IBM reported robust second-quarter operating results that beat most Q2 expectations and showed continued strength in the vendor’s hybrid-cloud strategy. Unfortunately, macro-economic conditions forced it to reign in full-year expectations, which sent its stock price tumbling.

IBM’s revenues surged more than 9% during the quarter compared to last year, hitting $15.5 billion and coming in ahead of expectations of around $15.1 billion. IBM CFO Jim Kavanaugh noted that IBM posted revenue growth across most of its operating segments during the quarter, including 12% growth in software, 18% growth in consulting services, and 25% growth in its mainframe business.

Specific to software, IBM’s Red Hat division reported a 17% increase in revenues, which it attributed to adoption of its Enterprise Linux (RHEL) and Kubernetes-based OpenShift platforms.

“Momentum behind our Red Hat practice remains strong,” Kavanaugh said during IBM’s earnings call. “We nearly doubled our Red Hat Consulting revenue in the quarter and continued solid Red Hat bookings, which now exceed $6 billion inception-to-date.”

IBM did just shake up its Red Hat leadership, announcing that Paul Cormier is moving from CEO into Red Hat’s chairman position where he will take on portfolio growth and leadership development at the open source vendor. Matt Hicks, who previously served as EVP of products and technologies, is moving into the CEO position. Both will continue reporting into IBM CEO Arvind Krishna.

IBM Q2 Profits, Outlook hit by Charges, Currency

While revenues surged, a handful of issues undercut IBM’s bottom-line profits to being flat year over year at $1.4 billion.

Kavanaugh cited $75 million in charges associated with the completed divesture of its health care software business and $100 million tied to its operational withdraw from Russia. A bigger impact was from the current strengthening of the U.S. dollar compared to foreign currencies.

Kavanaugh explained that the strengthening dollar resulted in a $900 million impact on the vendor’s bottom line, which was $200 million more than it expected just 90 days ago. The vendor expects that “headwind” to continue through the rest of the year.

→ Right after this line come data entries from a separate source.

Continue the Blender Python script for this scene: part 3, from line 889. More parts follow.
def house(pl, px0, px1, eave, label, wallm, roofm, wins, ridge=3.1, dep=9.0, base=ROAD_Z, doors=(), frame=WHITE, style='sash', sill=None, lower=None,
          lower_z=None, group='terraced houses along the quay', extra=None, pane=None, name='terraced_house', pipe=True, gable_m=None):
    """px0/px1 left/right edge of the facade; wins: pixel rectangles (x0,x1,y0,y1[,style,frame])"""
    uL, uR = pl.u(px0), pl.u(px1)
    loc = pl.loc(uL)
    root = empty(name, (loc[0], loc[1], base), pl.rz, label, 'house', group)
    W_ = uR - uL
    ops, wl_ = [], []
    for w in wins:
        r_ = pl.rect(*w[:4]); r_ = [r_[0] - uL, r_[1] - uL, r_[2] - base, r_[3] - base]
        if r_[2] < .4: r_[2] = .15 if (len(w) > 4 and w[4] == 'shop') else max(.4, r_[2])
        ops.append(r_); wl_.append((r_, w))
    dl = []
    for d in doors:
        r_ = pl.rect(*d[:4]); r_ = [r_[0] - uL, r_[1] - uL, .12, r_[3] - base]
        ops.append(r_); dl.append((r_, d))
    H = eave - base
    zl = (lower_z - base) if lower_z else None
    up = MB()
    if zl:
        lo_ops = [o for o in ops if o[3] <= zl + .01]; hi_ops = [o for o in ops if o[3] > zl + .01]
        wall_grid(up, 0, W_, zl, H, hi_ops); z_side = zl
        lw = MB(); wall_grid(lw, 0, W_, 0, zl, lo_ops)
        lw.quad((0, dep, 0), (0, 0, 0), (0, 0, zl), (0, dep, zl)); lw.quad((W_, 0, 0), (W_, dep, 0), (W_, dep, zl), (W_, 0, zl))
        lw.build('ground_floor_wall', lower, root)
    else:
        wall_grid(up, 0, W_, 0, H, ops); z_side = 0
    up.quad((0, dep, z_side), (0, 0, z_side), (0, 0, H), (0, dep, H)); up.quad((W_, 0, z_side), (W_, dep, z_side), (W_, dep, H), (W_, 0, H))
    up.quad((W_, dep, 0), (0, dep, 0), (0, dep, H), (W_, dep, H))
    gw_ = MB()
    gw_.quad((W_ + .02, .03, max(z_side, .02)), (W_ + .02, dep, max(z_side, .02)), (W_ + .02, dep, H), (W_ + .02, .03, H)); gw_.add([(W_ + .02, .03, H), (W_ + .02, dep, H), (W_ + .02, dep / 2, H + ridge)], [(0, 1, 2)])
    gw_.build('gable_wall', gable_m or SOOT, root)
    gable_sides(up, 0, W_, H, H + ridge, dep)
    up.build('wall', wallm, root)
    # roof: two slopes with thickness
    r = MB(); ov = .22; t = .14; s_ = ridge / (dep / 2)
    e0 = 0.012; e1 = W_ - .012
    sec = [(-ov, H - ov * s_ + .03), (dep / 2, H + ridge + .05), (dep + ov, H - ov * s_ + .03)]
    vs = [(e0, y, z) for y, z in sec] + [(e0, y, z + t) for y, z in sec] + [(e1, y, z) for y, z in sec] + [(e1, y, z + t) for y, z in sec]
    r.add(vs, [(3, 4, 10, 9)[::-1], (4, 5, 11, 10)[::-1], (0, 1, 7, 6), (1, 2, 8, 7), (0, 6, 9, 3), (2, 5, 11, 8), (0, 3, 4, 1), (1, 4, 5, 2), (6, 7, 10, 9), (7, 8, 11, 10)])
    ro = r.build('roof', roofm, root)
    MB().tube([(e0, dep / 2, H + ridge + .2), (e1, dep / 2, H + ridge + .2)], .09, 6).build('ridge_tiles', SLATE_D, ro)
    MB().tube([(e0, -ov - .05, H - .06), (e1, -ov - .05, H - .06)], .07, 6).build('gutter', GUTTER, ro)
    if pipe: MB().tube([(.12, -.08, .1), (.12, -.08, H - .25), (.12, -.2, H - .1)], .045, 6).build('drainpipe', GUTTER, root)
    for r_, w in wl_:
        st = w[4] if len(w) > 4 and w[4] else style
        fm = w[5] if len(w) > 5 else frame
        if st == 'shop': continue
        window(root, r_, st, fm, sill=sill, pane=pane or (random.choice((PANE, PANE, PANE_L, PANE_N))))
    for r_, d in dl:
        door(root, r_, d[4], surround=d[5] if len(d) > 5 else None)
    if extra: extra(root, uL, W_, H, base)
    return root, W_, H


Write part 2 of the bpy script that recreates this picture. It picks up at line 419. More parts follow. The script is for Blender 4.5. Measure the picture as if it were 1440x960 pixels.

“That’s a degradation of about a billion-and-a-half dollars from April rates, with most of that incremental impact still ahead of us in the second half,” Kavanaugh said. “Currency is one unique issue we’re dealing with – the other is the impact of exiting our Russia operation. Together these are putting some pressure on our near-term results, and we now expect free cash flow of about $10 billion for the year.”

IBM had initially forecast closer to $10.5 billion in free cash flow for the year.

That incremental difference was enough to spook forward-looking investors. IBM’s stock was trading down more than 6% early Tuesday, though it was coming off of a 52-week-high hit at the end of June.